◆ COLLECTED DATA
------

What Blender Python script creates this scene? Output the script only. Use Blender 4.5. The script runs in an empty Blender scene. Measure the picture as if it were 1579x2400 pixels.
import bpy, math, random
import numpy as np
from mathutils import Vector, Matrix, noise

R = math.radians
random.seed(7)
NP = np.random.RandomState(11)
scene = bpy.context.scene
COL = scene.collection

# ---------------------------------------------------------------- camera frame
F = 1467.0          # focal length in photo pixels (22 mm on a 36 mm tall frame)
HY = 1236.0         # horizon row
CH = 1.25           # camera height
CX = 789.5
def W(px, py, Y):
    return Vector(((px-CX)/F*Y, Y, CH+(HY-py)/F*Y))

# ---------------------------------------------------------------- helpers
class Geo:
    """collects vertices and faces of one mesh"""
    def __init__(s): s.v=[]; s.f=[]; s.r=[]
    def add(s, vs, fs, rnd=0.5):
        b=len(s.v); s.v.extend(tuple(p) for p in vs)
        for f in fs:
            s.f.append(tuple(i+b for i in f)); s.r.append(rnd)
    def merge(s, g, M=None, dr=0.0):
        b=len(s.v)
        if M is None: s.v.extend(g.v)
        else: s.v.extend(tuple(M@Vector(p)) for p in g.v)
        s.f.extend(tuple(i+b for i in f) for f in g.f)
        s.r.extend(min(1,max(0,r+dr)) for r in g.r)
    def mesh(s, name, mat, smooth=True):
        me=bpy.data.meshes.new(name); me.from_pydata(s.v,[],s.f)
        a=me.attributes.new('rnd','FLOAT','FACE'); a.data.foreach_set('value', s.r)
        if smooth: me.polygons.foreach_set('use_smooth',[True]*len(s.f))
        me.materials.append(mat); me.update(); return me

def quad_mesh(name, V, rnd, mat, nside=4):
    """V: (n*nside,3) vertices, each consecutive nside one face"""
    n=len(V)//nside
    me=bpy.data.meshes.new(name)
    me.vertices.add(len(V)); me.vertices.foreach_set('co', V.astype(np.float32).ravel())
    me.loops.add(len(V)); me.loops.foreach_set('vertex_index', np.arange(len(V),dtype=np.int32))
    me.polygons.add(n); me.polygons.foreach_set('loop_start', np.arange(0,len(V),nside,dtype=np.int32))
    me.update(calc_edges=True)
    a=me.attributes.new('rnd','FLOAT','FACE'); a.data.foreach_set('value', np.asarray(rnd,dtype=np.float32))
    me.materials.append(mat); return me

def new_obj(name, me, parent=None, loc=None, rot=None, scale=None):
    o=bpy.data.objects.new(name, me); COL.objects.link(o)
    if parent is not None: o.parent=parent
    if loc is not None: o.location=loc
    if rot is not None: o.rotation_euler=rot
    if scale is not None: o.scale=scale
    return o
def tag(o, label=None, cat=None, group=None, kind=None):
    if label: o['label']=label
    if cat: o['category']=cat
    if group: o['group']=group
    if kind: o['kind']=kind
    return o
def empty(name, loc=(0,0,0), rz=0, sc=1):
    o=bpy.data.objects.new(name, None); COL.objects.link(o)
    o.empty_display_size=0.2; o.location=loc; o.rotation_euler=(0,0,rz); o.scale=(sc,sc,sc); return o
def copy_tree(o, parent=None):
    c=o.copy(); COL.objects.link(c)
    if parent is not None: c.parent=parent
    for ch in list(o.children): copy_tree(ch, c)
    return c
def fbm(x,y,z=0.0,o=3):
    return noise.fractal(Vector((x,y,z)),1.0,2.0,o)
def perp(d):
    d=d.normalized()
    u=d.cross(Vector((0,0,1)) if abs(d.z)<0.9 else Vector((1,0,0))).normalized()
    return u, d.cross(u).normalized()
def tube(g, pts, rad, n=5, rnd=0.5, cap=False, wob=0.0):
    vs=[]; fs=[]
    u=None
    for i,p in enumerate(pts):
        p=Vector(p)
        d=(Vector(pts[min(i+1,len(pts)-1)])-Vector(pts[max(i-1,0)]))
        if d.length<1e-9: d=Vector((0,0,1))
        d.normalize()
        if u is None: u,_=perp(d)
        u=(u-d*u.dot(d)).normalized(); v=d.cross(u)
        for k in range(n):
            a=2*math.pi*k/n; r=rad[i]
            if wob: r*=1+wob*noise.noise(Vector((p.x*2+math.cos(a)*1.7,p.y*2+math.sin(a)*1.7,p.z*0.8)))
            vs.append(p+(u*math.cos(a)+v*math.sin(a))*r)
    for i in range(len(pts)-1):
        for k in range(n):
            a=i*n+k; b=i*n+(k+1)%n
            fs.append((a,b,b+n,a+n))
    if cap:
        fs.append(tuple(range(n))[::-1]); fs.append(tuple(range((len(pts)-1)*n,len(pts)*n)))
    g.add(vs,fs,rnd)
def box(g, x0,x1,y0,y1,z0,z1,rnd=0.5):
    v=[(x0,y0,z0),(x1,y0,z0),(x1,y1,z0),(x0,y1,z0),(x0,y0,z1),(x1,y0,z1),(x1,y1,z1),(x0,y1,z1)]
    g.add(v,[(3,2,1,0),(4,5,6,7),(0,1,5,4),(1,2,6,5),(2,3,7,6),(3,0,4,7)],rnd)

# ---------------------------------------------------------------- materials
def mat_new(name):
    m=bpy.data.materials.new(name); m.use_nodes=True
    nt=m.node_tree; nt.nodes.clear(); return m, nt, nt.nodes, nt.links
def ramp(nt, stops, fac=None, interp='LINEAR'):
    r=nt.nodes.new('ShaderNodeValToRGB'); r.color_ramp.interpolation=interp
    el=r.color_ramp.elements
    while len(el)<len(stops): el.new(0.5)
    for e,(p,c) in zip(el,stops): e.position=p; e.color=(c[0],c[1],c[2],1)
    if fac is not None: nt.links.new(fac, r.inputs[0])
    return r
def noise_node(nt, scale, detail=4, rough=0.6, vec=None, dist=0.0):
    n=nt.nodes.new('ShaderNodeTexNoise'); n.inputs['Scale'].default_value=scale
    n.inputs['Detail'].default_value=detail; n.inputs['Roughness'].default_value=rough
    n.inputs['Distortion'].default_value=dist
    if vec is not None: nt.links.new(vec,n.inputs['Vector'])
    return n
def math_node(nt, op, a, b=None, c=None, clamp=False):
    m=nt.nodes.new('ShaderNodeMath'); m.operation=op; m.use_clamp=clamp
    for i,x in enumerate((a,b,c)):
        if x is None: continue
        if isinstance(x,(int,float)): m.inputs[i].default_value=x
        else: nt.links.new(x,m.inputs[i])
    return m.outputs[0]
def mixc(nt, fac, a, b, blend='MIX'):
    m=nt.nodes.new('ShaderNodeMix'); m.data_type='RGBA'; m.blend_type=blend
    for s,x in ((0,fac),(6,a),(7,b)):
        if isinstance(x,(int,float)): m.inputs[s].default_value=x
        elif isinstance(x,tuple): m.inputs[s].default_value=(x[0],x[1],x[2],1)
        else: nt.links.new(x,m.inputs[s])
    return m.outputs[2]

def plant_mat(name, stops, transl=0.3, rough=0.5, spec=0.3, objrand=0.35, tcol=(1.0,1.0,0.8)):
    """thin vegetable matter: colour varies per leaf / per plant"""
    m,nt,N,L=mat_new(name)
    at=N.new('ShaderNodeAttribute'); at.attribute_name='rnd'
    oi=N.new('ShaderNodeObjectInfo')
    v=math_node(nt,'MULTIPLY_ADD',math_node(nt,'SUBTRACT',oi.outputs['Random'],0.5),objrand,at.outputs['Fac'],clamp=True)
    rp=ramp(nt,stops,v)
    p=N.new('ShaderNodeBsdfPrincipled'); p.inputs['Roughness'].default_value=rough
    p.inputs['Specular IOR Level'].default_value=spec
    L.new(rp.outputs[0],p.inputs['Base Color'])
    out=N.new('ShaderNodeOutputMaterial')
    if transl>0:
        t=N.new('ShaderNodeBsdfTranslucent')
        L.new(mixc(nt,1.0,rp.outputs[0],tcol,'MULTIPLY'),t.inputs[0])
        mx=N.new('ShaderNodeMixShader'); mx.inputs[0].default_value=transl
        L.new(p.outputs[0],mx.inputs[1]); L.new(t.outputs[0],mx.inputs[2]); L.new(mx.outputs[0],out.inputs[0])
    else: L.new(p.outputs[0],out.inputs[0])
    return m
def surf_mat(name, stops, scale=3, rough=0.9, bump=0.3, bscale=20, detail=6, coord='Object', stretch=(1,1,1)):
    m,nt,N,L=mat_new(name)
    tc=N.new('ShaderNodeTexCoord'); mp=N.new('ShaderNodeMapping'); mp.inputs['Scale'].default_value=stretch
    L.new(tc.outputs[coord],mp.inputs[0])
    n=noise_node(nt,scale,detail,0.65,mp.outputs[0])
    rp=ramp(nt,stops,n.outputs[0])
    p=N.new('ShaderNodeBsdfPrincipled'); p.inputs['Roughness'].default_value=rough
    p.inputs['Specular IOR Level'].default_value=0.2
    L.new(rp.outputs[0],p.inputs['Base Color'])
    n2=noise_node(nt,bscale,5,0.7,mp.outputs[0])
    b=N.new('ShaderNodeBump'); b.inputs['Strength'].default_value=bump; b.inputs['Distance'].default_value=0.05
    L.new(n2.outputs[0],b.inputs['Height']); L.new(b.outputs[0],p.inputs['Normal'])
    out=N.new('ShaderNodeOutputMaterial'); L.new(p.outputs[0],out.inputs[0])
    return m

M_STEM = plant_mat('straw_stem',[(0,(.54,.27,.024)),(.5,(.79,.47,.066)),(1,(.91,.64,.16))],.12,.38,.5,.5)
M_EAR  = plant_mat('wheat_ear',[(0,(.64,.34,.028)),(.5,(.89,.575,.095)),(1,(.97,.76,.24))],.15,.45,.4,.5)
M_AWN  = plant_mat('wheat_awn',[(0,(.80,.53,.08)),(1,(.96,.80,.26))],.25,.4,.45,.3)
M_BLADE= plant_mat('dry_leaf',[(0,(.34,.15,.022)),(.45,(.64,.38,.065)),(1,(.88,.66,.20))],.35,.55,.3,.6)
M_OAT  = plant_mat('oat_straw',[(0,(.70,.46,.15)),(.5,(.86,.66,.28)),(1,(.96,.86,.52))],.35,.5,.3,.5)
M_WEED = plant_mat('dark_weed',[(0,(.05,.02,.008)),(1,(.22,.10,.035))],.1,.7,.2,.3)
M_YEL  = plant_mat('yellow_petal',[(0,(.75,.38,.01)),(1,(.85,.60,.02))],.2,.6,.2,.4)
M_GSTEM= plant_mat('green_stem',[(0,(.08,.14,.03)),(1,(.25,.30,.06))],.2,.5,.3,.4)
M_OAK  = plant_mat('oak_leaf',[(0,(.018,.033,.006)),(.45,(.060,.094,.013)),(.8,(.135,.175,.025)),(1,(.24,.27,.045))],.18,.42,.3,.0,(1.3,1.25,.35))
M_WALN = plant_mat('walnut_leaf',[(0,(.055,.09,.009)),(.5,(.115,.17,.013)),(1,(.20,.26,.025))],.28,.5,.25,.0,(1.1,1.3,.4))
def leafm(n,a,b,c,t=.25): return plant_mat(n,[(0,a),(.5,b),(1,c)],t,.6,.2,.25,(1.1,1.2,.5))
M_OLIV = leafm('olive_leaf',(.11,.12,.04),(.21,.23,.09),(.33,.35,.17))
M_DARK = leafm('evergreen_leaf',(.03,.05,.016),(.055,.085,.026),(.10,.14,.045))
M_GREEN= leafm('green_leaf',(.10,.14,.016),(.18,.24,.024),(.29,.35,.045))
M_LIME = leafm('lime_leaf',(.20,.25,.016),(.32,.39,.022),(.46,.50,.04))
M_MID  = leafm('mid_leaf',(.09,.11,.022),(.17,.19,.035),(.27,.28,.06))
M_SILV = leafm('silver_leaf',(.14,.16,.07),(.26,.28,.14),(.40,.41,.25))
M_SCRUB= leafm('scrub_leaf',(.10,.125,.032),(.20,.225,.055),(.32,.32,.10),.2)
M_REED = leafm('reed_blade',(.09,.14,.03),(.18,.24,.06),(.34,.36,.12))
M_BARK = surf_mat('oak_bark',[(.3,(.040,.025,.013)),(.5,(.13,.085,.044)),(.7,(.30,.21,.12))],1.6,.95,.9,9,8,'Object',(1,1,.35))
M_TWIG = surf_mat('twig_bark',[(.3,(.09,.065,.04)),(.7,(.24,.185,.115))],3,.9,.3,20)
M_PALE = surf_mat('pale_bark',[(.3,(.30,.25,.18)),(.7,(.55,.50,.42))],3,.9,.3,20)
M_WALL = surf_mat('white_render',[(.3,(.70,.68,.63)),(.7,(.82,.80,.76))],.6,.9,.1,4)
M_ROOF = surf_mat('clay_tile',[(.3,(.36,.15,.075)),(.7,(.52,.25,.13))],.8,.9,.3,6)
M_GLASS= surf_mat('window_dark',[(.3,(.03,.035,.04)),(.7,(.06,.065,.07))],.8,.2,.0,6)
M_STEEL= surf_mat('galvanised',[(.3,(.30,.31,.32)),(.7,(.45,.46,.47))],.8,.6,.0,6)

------

◆ OBJECTIVE
Determine how many lines of the data contain the word "pixels", and reply with that number only.

◆ CORRECT RESULT
2